[Rows from a 3D scene dataset]
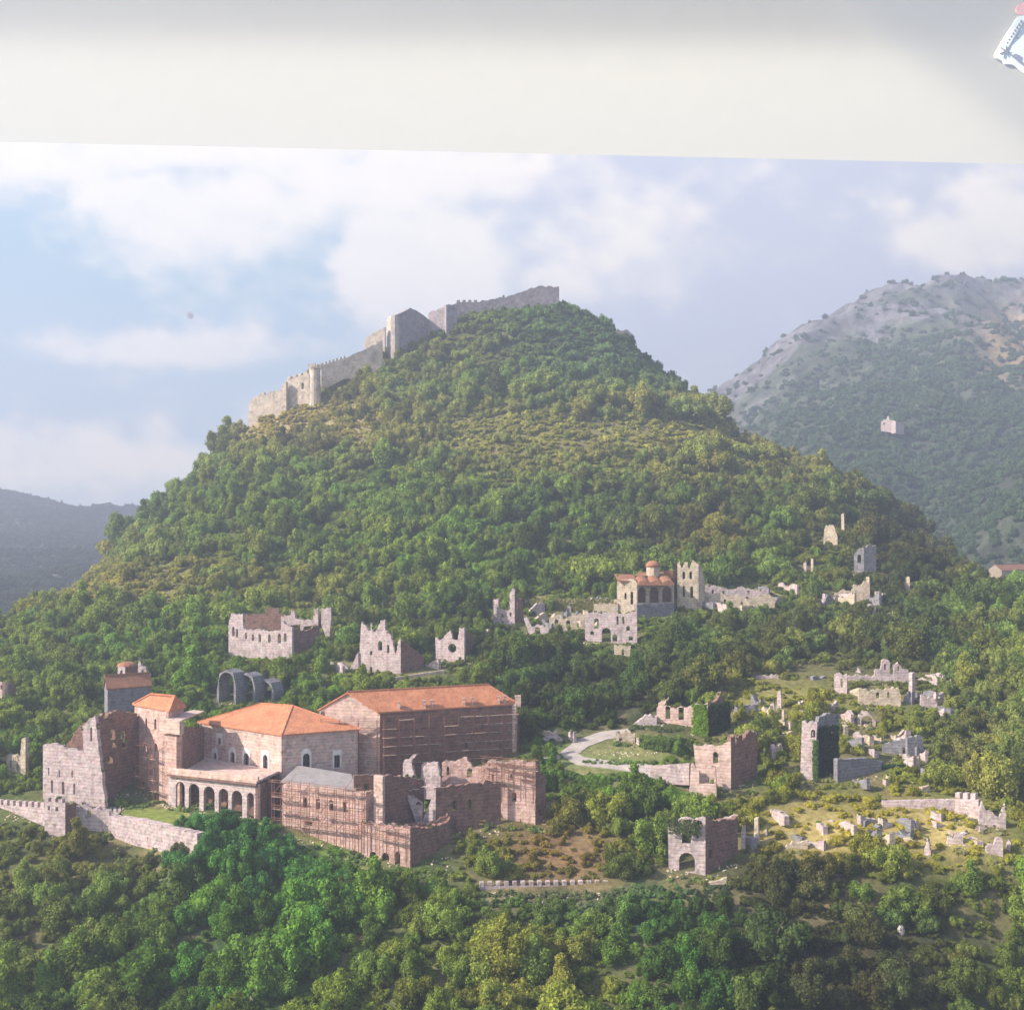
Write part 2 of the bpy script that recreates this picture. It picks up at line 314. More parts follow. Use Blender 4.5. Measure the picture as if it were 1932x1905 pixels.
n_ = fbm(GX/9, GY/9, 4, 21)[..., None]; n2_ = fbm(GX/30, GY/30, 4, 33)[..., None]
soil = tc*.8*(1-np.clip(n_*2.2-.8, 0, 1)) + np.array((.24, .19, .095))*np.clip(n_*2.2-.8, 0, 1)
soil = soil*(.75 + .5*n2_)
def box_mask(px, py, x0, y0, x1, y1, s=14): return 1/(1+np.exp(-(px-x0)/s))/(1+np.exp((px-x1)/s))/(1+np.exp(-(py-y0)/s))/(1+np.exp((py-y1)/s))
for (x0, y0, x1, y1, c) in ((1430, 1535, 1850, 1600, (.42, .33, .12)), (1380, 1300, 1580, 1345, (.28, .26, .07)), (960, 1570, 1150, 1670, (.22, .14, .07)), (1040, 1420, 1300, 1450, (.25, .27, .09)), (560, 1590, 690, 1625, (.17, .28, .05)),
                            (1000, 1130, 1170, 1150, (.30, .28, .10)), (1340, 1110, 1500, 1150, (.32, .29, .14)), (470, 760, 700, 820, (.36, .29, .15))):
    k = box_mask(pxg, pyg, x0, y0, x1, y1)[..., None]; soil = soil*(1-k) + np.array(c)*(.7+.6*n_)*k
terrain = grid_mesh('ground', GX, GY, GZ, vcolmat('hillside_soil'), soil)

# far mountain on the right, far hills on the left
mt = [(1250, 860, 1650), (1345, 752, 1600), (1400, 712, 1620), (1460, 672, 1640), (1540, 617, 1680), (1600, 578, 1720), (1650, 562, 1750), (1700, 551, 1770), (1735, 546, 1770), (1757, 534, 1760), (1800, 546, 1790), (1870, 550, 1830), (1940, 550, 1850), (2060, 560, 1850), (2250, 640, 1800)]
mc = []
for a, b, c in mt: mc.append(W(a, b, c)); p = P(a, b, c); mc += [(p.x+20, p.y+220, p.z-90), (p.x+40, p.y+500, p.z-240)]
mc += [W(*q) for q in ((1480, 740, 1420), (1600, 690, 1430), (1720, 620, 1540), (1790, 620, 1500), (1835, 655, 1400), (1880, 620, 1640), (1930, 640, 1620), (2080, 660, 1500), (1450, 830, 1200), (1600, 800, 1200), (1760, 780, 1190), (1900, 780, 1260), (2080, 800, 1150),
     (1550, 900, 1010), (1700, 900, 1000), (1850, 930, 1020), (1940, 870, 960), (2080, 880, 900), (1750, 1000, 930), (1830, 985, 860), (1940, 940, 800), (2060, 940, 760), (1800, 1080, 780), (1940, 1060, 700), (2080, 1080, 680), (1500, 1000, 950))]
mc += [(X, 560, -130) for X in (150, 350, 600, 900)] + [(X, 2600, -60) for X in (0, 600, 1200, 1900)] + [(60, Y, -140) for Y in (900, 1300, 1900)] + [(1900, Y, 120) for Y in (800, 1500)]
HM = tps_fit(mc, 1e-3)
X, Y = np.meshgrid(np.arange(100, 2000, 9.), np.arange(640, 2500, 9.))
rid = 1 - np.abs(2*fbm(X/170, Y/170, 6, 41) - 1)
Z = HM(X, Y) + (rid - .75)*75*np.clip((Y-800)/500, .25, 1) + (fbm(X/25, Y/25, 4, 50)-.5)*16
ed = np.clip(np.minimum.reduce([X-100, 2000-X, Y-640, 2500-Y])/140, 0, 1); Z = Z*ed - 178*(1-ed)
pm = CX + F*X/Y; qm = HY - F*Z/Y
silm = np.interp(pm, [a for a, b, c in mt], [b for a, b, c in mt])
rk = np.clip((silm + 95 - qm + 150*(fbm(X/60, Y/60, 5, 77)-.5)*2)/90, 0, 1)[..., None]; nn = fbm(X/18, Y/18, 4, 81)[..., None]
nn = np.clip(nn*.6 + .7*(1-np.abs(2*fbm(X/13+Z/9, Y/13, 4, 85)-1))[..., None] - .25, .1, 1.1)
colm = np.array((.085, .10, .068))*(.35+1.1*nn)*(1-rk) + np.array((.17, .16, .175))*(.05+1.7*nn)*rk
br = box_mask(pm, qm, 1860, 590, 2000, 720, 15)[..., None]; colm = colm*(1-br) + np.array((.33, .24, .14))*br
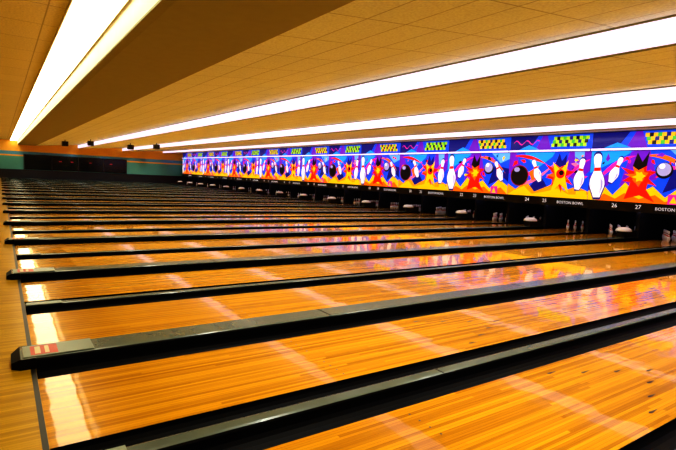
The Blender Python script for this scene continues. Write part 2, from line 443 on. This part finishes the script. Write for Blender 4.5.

INSTRUCTION: Work out how many lines above have the string "this" in them, and give only the number.

ANSWER: 2